To zadziwiające, że Bóg o wszystkich pamięta. Pamięta o gwiazdach. Pamięta nie tylko o nas, ale i o każdym miejscu w naszych sercach, umysłach, relacjach. Wszystko potrafi ogarnąć swoją mądrością, wielkością i bliskością. Psalmista mówi: Nasz Pan jest wielki i potężny, a Jego mądrość niewypowiedziana. Dźwiga pokornych, karki grzeszników zgina do ziemi.
Słuchając zatem tego słowa i widząc wielkie zainteresowanie Pana Boga, który w swoim Synu obchodzi wszystkie miasta i wioski, naucza, głosi Ewangelię o królestwie, leczy wszelkie choroby i wszystkie słabości – nie mamy żadnych podstaw do twierdzenia, że nie zostaliśmy uwzględnieni przez działanie miłości i mądrości Boga. Nie mamy prawa twierdzić, że w sformułowaniu: wszystkie choroby i wszystkie słabości, wszystkie miasta i wszystkie wioski nie ma miejsca dla nas, dla naszych chorób, słabości, dla naszych miast i wiosek. Wszystko zostało objęte działaniem Boga. Od Niego nie da się uciec.
W czwartkowej Rozmównicy, której tematem były powroty i odejścia, jeden ze słuchaczy na pytanie o to, jak to jest z odejściami od Boga, powiedział, że od Boga się przecież nie da odejść. Prowadzący program ojciec Wojciech stwierdził, że przecież mówimy o odejściach od Boga, słuchacz zaś wyjaśnił: Od Boga nie da się odejść, no bo dokąd? Wtedy ojciec potwierdził prawdę biblijną: Pełna jest ziemia łaskawości Boga. Gdzie się skryję przed Twoim obliczem? Nie da się od Niego odejść. Można nie odczuwać Jego obecności, wylewać gorzkie łzy, przeżywać ciężki stan, złamanie na duchu, można być znękanym, doświadczać porzucenia, ale od Boga nie da się odejść. On podtrzymuje w nas życie i tchnienie. On nieustannie się nad nami pochyla, lituje się nad naszą nędzą.
Dziękujemy Ci, Panie Jezu, że bierzesz nas pod uwagę i dzisiaj.
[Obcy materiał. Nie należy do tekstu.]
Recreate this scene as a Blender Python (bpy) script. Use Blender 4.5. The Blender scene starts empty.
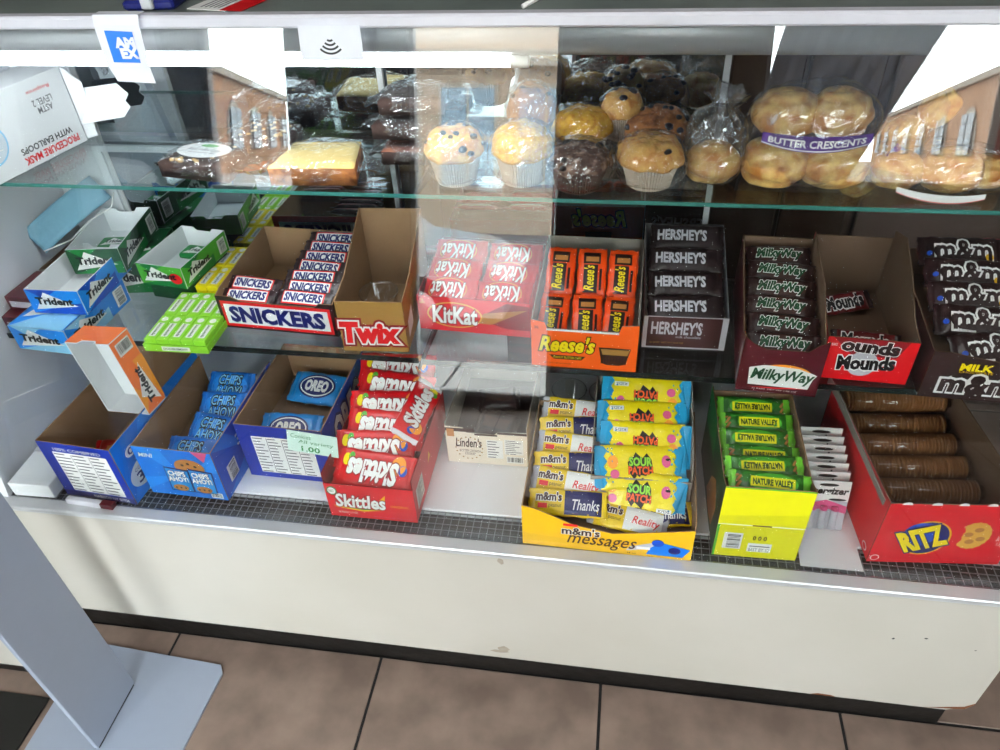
import bpy, math, random
from math import sin, cos, pi, radians as RD
from mathutils import Vector, Matrix, Euler, noise

sc = bpy.context.scene
COL = sc.collection
random.seed(11)

# ------------------------------------------------------------------ camera
cam_d = bpy.data.cameras.new('camera')
cam_d.sensor_width = 36.0
cam_d.lens = 27.0
cam_d.clip_start = 0.02
cam_d.clip_end = 400
cam = bpy.data.objects.new('camera', cam_d)
COL.objects.link(cam)
CX = Vector((0.98768463, 0.14996241, -0.0446133))      # camera right
CY = Vector((-0.06220882, 0.63804413, 0.76748274))     # camera up
CZ = Vector((0.14355881, -0.75525556, 0.63951537))     # camera back
cam.matrix_world = Matrix(((CX.x, CY.x, CZ.x, 0.0), (CX.y, CY.y, CZ.y, 0.0), (CX.z, CY.z, CZ.z, 1.5), (0, 0, 0, 1)))
sc.camera = cam

# ------------------------------------------------------------------ sky, lights, exposure
w = bpy.data.worlds.new('overcast_sky')
sc.world = w
w.use_nodes = True
bgn = w.node_tree.nodes['Background']
bgn.inputs['Color'].default_value = (0.93, 0.97, 1.0, 1)
bgn.inputs['Strength'].default_value = 22.0

def area(name, loc, rot, sx, sy, power, col=(1, 1, 1)):
    l = bpy.data.lights.new(name, 'AREA')
    l.shape = 'RECTANGLE'
    l.size, l.size_y, l.energy, l.color = sx, sy, power, col
    o = bpy.data.objects.new(name, l)
    COL.objects.link(o)
    o.location, o.rotation_euler = loc, rot
    return o

area('overhead_fill_light', (-0.5, 0.1, 2.62), (0, 0, 0), 1.5, 0.5, 12, (1.0, 0.98, 0.96))  # added overhead fill for the room, not a known lamp
area('overhead_fill_light', (1.5, -0.4, 2.62), (0, 0, 0), 1.0, 0.5, 13, (1.0, 0.98, 0.96))  # fill added at the right to brighten the sides facing it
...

Zapraszasz do tego, abyśmy darmo przyjęli Twą Ewangelię. Żebyśmy tego nie komplikowali poprzez specjalne nastawienia czy oczekiwania na lepsze dni, tylko przyjęli jako bezinteresowny dar Twoją prawdę, która mówi: Choćby ci Pan dał chleb ucisku i wodę utrapienia, twój Nauczyciel już nie odstąpi.
Dziękujemy, że nie odstąpisz, nie zrezygnujesz. Daj nam tą prawdą żyć, cieszyć się nią, wychwalać Ciebie i odkrywać bliskość królestwa Bożego, królestwa miłości, królestwa prawdy, sprawiedliwości i pokoju w tych warunkach, w których jesteśmy.